Why the plainness works
Practitioners arrive at a teacher expecting profundity. This expectation is itself the obstacle: it reaches past ordinary experience toward something elevated, and the elevation-direction is wrong. Línjì's shout defeats the expectation through intensity. Déshān's staff defeats it through physical interruption. Zhàozhōu's ordinary speech defeats it through precise denial of elevated register. The monk asking "please give me some instruction" is asking for profundity in the form of teaching. Zhàozhōu refuses to provide the register. The answer about the rice bowl is not deflection; it is the actual instruction. Practice is exactly this: the bowl that needs washing, the clothes that need folding, the task that is present right now. There is no other practice. But this only lands if the monk has come to the point where Zhàozhōu's plain answer can be recognized as answer. Most monks leave the exchange thinking Zhàozhōu didn't understand the question. A rare few — those ready — recognize the answer and wash their bowl differently afterward.
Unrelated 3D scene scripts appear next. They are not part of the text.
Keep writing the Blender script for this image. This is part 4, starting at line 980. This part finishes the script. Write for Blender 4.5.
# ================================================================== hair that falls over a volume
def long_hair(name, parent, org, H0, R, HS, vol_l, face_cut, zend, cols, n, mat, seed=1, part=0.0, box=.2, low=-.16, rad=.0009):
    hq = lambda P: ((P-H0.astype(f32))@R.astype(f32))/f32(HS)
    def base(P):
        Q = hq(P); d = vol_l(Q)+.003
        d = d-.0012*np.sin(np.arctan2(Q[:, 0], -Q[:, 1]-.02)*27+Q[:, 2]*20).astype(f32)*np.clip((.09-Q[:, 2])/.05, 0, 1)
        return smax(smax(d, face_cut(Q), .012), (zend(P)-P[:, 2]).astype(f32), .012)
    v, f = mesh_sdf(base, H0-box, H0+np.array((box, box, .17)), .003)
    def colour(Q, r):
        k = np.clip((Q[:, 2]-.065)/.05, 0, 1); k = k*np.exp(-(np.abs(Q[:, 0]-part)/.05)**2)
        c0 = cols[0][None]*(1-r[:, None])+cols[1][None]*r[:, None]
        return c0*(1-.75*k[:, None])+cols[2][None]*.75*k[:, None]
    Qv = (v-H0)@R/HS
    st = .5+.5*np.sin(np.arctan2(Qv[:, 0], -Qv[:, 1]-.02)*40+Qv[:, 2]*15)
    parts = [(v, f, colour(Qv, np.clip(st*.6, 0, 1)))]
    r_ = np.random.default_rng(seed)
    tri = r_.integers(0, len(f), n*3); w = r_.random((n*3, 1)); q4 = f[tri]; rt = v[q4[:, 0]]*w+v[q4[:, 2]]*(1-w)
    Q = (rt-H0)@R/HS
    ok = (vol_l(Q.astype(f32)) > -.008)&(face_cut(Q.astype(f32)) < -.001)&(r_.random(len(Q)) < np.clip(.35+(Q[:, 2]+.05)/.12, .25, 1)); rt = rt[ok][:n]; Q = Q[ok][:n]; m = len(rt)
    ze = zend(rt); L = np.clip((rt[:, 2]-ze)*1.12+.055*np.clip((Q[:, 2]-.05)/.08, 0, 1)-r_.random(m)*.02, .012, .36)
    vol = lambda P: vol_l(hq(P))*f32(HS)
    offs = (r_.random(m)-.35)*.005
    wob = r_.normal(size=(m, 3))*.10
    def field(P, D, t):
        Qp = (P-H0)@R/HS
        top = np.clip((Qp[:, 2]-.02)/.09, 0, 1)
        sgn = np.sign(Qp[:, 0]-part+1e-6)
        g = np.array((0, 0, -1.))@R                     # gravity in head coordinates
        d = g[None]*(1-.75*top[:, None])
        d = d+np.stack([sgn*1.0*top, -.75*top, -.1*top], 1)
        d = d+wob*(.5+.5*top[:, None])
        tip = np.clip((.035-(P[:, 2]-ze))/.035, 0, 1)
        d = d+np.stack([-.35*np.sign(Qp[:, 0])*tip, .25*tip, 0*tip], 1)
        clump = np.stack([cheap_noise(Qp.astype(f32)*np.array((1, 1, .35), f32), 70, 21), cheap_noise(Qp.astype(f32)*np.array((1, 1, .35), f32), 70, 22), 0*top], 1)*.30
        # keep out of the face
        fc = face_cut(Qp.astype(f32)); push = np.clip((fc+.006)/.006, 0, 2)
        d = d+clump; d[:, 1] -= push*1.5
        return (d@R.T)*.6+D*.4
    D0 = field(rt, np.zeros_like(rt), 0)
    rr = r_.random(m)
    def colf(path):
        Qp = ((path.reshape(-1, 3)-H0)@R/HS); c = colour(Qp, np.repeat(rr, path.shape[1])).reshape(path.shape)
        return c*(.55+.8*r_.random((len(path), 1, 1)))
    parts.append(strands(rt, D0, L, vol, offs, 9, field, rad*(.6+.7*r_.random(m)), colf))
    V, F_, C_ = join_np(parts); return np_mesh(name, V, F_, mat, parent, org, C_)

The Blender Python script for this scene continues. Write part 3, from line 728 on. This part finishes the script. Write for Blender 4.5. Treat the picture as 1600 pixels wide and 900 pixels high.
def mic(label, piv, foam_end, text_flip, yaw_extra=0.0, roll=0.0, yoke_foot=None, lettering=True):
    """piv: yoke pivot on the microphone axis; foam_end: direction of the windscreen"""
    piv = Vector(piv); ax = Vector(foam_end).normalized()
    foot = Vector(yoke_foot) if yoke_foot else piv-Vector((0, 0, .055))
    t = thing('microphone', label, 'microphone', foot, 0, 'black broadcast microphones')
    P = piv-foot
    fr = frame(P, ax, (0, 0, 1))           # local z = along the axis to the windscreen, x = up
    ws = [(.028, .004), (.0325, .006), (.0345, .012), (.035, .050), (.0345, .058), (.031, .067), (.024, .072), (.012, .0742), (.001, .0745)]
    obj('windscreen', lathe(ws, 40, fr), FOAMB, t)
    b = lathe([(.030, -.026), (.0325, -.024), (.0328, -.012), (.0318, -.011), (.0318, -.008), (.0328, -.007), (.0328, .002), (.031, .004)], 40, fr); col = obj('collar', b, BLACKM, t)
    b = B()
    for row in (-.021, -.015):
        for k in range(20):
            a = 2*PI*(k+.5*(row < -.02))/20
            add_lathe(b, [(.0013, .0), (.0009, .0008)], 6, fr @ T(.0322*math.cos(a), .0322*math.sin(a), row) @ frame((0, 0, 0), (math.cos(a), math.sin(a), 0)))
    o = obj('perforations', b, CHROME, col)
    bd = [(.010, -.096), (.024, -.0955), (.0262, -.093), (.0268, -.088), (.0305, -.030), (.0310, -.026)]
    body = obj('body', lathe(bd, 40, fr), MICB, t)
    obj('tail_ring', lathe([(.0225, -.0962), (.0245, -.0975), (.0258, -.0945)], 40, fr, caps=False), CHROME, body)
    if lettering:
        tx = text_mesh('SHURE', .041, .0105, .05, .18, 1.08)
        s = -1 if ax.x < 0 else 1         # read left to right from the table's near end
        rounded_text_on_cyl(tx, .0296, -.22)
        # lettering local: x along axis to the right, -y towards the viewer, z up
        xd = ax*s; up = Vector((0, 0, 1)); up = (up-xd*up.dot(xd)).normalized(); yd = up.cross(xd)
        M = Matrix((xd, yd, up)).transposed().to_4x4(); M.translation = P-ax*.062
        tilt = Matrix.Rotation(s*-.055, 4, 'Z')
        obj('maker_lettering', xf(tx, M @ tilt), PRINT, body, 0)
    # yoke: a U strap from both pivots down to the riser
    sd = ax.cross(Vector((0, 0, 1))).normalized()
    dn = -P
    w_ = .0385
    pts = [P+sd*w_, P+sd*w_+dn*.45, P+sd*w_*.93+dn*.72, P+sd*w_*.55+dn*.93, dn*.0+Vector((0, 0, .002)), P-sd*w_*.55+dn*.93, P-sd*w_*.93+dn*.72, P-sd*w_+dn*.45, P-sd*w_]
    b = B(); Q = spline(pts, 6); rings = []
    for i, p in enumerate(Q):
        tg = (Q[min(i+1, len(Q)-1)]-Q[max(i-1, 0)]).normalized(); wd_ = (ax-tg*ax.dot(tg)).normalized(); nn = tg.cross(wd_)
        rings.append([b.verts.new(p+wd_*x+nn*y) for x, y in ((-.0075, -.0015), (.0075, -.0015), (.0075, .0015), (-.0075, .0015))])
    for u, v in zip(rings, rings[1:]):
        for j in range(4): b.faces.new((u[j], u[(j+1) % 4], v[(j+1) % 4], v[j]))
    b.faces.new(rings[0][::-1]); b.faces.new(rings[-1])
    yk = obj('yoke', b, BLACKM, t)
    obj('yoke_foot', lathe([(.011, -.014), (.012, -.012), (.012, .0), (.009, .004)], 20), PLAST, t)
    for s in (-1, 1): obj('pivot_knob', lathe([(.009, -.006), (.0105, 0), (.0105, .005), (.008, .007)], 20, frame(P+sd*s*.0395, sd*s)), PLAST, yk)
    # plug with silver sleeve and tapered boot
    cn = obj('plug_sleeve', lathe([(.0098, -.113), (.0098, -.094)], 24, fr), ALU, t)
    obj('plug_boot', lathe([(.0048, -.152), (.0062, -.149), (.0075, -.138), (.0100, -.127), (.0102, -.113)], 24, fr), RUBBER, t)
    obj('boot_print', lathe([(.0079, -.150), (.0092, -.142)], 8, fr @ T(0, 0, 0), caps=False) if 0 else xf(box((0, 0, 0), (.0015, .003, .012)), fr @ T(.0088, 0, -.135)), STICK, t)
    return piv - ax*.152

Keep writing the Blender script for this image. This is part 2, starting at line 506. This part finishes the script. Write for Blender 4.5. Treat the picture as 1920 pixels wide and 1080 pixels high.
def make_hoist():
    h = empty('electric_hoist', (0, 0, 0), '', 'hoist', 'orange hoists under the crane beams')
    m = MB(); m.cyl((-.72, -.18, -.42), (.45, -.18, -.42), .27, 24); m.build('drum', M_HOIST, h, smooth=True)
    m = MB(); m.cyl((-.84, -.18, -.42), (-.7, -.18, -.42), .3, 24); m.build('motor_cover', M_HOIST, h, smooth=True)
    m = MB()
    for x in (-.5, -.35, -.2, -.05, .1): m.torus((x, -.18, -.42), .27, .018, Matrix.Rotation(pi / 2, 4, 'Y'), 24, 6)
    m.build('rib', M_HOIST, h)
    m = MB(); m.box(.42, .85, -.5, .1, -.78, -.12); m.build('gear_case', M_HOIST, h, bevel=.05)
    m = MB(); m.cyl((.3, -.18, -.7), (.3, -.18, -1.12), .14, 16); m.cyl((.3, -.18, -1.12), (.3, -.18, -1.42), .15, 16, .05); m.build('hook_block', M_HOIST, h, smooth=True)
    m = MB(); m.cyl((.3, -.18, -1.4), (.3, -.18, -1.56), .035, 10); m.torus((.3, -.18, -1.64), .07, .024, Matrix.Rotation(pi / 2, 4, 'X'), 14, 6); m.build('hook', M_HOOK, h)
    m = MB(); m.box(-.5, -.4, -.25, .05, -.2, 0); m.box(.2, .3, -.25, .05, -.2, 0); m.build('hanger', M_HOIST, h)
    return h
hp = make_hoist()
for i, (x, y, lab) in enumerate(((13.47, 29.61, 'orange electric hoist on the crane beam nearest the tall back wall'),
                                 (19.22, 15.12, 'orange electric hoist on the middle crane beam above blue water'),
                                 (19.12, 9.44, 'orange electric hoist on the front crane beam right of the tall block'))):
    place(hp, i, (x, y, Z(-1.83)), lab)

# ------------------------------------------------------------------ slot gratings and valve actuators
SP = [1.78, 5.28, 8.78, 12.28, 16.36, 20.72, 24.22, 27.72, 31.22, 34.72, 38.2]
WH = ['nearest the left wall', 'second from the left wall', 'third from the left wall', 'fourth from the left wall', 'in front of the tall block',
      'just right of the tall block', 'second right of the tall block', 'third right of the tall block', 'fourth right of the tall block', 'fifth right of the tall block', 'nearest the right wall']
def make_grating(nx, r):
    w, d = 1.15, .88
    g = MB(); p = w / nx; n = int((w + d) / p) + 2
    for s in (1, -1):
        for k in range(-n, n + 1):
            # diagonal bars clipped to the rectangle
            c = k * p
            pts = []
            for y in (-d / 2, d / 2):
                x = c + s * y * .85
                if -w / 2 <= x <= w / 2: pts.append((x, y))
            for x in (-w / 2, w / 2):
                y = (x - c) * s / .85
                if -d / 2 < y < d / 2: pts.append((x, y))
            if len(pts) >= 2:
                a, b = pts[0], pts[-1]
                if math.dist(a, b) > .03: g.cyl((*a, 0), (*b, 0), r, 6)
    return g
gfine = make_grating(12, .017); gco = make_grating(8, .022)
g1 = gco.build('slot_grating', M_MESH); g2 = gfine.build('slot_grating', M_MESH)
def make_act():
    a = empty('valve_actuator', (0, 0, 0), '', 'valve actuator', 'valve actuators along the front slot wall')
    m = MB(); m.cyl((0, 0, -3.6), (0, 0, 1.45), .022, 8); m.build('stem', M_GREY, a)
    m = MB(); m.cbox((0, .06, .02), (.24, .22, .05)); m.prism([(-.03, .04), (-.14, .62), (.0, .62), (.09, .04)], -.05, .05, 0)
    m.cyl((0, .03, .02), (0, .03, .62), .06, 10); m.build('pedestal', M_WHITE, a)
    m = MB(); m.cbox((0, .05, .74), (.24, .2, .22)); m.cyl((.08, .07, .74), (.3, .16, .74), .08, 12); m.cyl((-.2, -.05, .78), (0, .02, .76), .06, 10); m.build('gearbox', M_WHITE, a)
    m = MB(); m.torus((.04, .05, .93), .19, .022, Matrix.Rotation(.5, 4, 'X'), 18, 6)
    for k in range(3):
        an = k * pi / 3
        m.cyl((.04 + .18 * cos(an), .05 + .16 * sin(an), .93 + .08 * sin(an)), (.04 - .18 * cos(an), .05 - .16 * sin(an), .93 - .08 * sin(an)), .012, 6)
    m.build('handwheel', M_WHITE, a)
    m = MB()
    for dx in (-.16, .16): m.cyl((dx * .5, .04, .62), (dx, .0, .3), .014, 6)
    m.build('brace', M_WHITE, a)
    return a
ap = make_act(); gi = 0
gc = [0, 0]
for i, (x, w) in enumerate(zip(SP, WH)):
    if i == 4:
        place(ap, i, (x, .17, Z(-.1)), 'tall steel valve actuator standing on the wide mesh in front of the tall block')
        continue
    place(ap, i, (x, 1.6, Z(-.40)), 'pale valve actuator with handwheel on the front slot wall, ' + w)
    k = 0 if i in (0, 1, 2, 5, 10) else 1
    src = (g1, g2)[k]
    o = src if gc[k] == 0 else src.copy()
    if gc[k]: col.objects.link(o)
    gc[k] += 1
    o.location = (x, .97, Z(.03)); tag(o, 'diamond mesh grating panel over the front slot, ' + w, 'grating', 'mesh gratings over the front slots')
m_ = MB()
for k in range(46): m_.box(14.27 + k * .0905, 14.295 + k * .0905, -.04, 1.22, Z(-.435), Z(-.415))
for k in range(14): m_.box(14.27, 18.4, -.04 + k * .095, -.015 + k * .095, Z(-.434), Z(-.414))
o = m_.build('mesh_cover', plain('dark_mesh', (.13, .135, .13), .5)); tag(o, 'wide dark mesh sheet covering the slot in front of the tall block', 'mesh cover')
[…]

The most famous Zhàozhōu kōans
**Mu (Wú) — does a dog have Buddha-nature? — treated in the zhaozhou-dog-no article** **Wash your bowl (Case 7, Mumonkan)** — see above **The cypress tree (Case 37, Mumonkan)** — see above **A cup of tea (not in Mumonkan but in the Zhàozhōu yǔlù)** — Two monks visit Zhàozhōu. He asks the first: "Have you been here before?" The monk says yes. "Have a cup of tea." He asks the second: "Have you been here before?" The monk says no. "Have a cup of tea." The head monk later asks: "Master, why do you give both 'have a cup of tea' — whether they've been before or not?" Zhàozhōu calls his name. "Yes?" "Have a cup of tea." **The stone bridge (Case 52, Book of Serenity)** — A monk says: "I've long heard of Zhàozhōu's stone bridge. Now that I've come here, I only see a simple log bridge." Zhàozhōu: "You see only the log bridge; you don't see the stone bridge." Monk: "What is the stone bridge?" Zhàozhōu: "Donkeys cross, horses cross." Each of these operates in the same register: domestic, immediate, denying elevation while somehow pointing exactly where the practice is.
Why Zhàozhōu produced more kōans than any other master
Simple math: he taught for 40 years (roughly age 80 to 120), and the ordinary-speech method produced a high volume of usable teaching exchanges. Shorter teaching careers and more dramatic methods produce fewer, more concentrated events. But there's a structural reason too. Zhàozhōu's plain style translates into written kōan unusually well. A Línjì shout or a Déshān staff blow is hard to render on the page — the physical component is lost. Zhàozhōu's exchanges are nearly all verbal, and the verbal form preserves the full teaching when written down. This is partly why later kōan collections are Zhàozhōu-heavy. His method was preservation-friendly. The Mumonkan has 48 cases; Zhàozhōu is directly featured in roughly a quarter. The Book of Serenity similarly.